Il nostro giornalista politicamente corretto ci informa poi minuziosamente che, “come una doverosa riparazione ai crimini commessi dal regime fascista” nella guerra civile spagnola, nel 1945 venne deciso di mutare nome ad altre strade intorno a Piazza Mazzini per non ricordare più quei vergognosi eventi, cioè vittorie militari oggi da rinnegare: Via Malaga trasformata in Via Pilo Albertelli, Via Santander in Via fratelli Rosselli, Via Bilbao in Via Gioacchino Gesmundo, Via Ebro in Via Eugenio Colorni, Largo Guadalajara in Largo don Giuseppe Morosini. Anche qui con il criterio di una specie di contrappasso politico.

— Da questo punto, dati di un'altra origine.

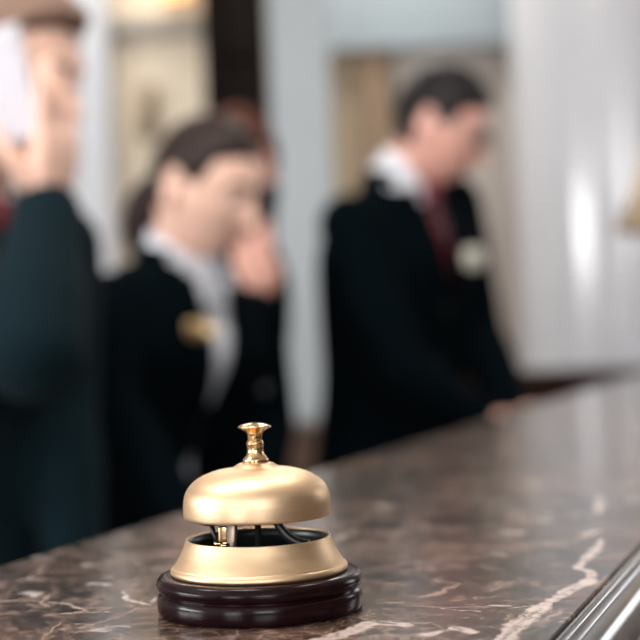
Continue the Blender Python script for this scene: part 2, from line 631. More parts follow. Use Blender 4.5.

Così, grazie alla solerzia di questo giornalista abbiano potuto venire a conoscenza di una serie di informazioni altrimenti cadute nell’oblio, sapere i “nomi della vergogna” che i vincitori si affrettarono a sostituire per cancellare un’altra memoria precedente alla loro e nella quale non si riconoscevano più. Una dimostrazione, come detto, che ogni vincitore ha i suoi diritti, anche quello di cambiare l’intitolazione di strade e piazze, di distruggere la rappresentazione del regime sconfitto e della sua memoria, ma non certo quello di cambiare la Storia con la esse maiuscola, che rimane, pur se si modifica la storia con la esse minuscola.